Course Spotlight!

This course will study the iconic works of America’s two greatest dramatists of the midtwentieth century, examining their plays of the post-war period (1947-1960). In 1957 Arthur Miller was unjustly found guilty of contempt of Congress. He would not give the House Committee on Un-American Activities the names of ‘Communists’ who attended meetings with him in the 1930s. Behind the conviction was Senator Joseph McCarthy who had been witch-hunting communists and telling the country how ‘normal’ Americans behaved. (He even tried to identify being gay with communism.) Nearly complicit with the McCarthyism at this time were the television and movie industries. They were, according to eminent critic and Williams authority, John Lahr, trying to “reinvent America as Superbia—a God-fearing, family-oriented land of blessing, where right and wrong were clear, progress was certain, and goodness prevailed.” Meanwhile Miller and Williams were writing their masterpieces, asking Americans to challenge these clichéd illusions about this perfect America. The great plays of these two authors made this challenge in sharply different ways.
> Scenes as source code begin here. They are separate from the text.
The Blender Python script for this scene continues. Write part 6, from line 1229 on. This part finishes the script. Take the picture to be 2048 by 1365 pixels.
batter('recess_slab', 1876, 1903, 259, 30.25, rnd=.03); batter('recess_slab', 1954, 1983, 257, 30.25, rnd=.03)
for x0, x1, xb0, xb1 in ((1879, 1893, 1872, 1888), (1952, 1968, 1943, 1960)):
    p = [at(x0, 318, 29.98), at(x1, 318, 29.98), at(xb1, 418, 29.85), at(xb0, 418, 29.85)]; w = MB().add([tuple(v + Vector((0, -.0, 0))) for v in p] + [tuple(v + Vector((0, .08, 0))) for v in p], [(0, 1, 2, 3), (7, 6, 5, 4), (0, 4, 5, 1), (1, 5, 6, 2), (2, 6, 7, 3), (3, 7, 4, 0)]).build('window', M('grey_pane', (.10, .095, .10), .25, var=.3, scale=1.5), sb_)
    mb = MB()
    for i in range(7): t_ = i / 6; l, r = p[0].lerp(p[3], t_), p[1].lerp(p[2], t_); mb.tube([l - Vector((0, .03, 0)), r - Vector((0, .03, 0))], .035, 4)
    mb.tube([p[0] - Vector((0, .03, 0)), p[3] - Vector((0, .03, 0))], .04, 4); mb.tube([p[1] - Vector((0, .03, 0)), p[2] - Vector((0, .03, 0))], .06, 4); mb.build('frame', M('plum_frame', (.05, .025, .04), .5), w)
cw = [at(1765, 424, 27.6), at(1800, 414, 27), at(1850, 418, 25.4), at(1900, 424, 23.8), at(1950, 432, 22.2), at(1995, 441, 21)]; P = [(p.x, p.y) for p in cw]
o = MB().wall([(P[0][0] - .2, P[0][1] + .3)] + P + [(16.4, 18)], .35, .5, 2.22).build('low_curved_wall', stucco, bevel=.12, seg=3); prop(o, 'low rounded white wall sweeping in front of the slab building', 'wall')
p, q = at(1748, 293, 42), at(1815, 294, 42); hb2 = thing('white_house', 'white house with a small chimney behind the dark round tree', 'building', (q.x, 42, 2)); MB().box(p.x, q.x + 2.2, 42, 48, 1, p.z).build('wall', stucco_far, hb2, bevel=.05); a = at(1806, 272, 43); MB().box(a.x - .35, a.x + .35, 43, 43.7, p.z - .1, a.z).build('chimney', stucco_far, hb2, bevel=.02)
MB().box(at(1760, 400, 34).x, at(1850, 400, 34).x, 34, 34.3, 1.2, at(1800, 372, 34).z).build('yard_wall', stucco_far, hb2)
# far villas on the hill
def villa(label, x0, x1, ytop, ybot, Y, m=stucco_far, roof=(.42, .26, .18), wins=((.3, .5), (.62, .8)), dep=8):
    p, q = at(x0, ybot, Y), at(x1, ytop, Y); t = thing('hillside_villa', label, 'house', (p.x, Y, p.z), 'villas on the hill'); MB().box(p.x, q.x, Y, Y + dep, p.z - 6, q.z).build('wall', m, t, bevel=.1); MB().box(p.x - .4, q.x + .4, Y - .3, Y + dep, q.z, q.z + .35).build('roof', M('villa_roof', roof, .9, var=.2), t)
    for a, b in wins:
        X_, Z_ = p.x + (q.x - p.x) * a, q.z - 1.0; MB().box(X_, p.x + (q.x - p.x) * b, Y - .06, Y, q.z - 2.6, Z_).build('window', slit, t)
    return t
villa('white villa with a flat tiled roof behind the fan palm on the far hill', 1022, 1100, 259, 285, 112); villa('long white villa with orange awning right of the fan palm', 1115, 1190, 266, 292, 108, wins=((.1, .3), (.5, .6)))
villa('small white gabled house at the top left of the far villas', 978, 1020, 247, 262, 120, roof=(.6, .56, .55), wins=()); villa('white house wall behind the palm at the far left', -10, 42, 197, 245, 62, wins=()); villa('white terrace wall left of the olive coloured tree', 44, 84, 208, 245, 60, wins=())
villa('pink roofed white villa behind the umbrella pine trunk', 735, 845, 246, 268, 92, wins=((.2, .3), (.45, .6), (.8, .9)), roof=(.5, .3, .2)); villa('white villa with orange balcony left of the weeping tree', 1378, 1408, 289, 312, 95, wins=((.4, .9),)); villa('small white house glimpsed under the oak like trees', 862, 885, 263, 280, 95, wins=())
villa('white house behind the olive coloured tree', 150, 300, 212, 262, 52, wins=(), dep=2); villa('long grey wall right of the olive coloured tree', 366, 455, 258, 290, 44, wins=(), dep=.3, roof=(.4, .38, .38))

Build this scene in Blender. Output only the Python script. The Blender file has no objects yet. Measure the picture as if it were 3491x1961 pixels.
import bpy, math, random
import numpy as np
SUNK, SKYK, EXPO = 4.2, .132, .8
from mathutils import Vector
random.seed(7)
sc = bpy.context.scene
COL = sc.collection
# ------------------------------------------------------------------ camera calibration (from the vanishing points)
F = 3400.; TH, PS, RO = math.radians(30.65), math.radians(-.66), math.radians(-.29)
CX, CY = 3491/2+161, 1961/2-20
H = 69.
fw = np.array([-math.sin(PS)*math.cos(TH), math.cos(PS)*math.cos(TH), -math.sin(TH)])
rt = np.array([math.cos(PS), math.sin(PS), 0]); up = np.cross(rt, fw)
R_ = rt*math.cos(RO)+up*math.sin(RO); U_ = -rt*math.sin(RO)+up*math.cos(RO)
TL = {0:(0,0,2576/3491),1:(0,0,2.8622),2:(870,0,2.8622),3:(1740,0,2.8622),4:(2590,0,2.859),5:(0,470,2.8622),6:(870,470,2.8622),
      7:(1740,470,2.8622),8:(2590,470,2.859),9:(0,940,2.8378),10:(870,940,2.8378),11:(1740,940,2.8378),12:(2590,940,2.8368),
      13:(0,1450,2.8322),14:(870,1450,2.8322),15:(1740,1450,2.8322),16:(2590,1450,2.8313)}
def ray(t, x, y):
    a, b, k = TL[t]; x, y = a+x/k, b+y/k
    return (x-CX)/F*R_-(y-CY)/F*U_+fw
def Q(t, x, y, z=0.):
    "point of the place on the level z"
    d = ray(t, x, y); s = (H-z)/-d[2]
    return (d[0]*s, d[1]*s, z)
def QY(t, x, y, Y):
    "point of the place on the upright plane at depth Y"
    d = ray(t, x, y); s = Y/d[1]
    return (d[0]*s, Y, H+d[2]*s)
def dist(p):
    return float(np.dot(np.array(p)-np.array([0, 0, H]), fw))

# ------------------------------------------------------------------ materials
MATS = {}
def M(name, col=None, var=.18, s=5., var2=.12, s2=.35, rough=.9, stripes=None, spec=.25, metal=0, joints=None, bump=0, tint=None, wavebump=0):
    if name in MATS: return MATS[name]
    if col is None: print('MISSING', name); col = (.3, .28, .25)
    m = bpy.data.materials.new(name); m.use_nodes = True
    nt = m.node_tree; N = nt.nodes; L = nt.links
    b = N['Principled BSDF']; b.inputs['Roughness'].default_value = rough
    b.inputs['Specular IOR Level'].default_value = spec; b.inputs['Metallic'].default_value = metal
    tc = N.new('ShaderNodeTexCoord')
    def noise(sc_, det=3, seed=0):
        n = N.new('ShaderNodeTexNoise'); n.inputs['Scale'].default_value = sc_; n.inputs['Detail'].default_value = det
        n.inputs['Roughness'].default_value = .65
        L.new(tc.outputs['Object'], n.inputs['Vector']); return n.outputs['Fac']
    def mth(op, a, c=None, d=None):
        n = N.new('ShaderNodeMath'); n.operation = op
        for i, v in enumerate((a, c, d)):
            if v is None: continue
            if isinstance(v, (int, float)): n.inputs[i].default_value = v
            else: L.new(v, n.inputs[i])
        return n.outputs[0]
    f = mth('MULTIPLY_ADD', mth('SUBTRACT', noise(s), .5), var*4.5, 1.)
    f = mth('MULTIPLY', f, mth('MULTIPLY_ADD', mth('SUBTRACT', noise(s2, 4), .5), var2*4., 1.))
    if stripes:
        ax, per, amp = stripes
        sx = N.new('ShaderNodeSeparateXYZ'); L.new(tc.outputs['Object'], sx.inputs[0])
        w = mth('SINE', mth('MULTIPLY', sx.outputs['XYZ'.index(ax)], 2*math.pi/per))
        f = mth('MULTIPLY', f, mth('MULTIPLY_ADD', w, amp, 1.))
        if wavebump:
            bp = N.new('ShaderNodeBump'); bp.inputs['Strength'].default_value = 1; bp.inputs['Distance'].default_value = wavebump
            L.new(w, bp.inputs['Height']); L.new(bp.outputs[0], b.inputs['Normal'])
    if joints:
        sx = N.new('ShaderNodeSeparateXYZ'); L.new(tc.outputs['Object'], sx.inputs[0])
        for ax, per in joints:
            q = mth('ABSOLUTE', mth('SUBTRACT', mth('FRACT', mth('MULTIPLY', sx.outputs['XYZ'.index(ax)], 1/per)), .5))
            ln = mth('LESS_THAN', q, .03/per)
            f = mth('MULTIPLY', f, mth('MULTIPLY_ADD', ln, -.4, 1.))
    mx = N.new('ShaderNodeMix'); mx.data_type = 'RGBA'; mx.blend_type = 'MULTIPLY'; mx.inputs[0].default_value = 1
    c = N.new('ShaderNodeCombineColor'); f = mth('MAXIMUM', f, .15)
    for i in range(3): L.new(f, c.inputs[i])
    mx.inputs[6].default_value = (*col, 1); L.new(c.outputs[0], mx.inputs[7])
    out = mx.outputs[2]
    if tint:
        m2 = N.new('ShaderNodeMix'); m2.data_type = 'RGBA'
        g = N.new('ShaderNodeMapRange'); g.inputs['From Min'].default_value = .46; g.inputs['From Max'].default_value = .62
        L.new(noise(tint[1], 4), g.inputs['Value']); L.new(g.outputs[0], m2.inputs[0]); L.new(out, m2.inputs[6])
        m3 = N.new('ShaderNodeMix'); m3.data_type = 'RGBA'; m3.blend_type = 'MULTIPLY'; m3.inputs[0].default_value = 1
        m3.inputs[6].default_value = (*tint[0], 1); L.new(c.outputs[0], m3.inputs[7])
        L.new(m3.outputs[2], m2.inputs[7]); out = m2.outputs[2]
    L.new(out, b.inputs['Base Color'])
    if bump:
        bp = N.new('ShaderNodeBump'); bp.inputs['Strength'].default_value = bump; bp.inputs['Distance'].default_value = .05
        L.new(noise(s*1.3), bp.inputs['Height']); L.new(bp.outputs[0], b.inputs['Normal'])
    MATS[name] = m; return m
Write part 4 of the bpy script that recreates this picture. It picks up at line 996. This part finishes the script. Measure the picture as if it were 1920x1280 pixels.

While Miller, attacked social values and broad ideas, such as an unqualified devotion to the American Dream, Williams looked deep into the souls of his characters, studying the tragedy of the individual; the struggling person who is seeking the consolidation of self and trying to reconcile their own world view while facing hostile adversaries. Adversaries who pose as speakers for the ‘normal’ in American society. The content of this course will include All My Sons, Death of a Salesman, and The Crucible by Miller and A Streetcar Named Desire and The Night of the Iguana by Williams. The classroom activities will include lecture, discussion, and video watching. If a Chicago company is performing a play related to our course, we will attend it. This, of course, would be an optional extra-credit opportunity.